Veterans Day with the Blue Angels
God bless air shows. Nothing else combines raw power, ear-splitting noise, and mind-blowing precision — all wrapped in titanium balls of pluck — like an American air show.
Who in their right mind would joystick a 12-ton jet propelled by 36,000 pounds of thrust just a few hundred feet above the ground, and execute flips, tumbles, and loops? What kind of disorder does it take to maneuver that jet in formation with just 18 inches separating wingtips?

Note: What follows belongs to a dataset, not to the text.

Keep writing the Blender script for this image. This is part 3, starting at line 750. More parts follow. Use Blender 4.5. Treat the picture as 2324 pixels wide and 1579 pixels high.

This year, the 2011 Blue Angels Homecoming Air Show landed on Veterans Day. Every year the Blue Angels — the Navy’s flight demonstration team — caps its annual show schedule with a finale at Naval Air Station Pensacola, its home base.
Established by Admiral Chester Nimitz in 1946 and allegedly named after the Blue Angel nightclub in New York City, the Blue Angels ride the leading edge of aviator virtuosity. If naval aviators are the cream of all flyboys — and anyone who regularly crash-lands a 12-ton fighter on a moving carrier qualifies as cream — then a Blue Angel is the top one percent of that cream.
Example: the Blue Angels don’t wear G-suits, which help jet pilots absorb rapid acceleration forces without blacking out. The suit’s inflating and deflating air bladders interfere with the pilots control during precision maneuvers. So Blue Angels pilots, who have flown the F/A-18 Hornet since 1986, must anticipate these forces and combat them with muscle contractions.
This year’s Homecoming exhibition not only commemorated the 65th anniversary of the Blue Angels, it marked the 100th anniversary of naval aviation itself. On January 18, 1911, aviation pioneer Eugene Burton Ely flew his Curtiss pusher biplane from an airfield at the Tanforan Racetrack in San Bruno, California, and landed it on a platform affixed to the USS Pennsylvania anchored in San Francisco Bay. Ely’s flight was the first successful shipboard landing, and the first ever to use a tailhook system. A replica of the Ely’s pusher biplane, which sputtered around the Pensacola airfield at 55 miles per hour, made an appearance at this year’s homecoming.
In addition to tumbling Stearman biplanes and performances by World War II warbirds, the show featured an aerial acrobatic display by the A-10 Thunderbolt aka Warthog. The Warthog is Essentially a 30mm rotary cannon wrapped in a jet, a design focused on interdicting Soviet tanks in Western Europe. It was slated for decommissioning in the early 1990s until Saddam Hussein intervened to save it by invading Kuwait.
Introduced in 1977 and deployed in combat for the first time during Desert Storm, the Warthog wiped out 900 Iraqi tanks and thousands of military vehicles and artillery pieces. It’s been a staple in the U.S. Air Force arsenal ever since. The Warthog is expected to stick around until 2028.









Nice shots. Every air show I have ever attended has drawn a tear from me while I stood there watching in complete awe. This is real America unlike what the left protrays as their America-i.e. OWS, Che shirts, crony capitalism and cradle to grave government largesse.
To think that the Blue Angel’s pilots and the other demonstration pilots have flown in combat to protect our nation and us is the epitome of heroism and patriotism.
As for eventually having to pay for their performance-not a problem.
great post. I saw the Blue Angels the week before this show at Randolph AFB in San Antonio. Helluva great show. I got to shake hands with one of the Doolittle Raiders and take the kids through some great USAF cargo planes–c130, C5 and C17. They also got to look into the bomb bay of the B1. A great show and the Blue Angels are an extraordinary crew of professionals in every way. Loved it.
Even with budget cuts, the Blue Angels aren’t likely to be going anywhere. They’ve been the Navy’s best recruitment tool for years. Although, with the repeal of DADT, they may be forced to paint one pink.
Rather miss my office at an old job at MCAS Beaufort. Windows facing an F/A-18 flight line. Best view of any civilian job I’ve ever had. Sure, it could get a little noisy…but it was good noise.
I was stationed at MCAS Bft 1999-2003. I too miss the sound of Hornets spooling up. There was a sign, on the approach to the main gate I think, that said “the sound of freedom”. Said sound was distracting as hell on Parris Island.
That’s about the timeframe I was there as well, over in the NADEP area.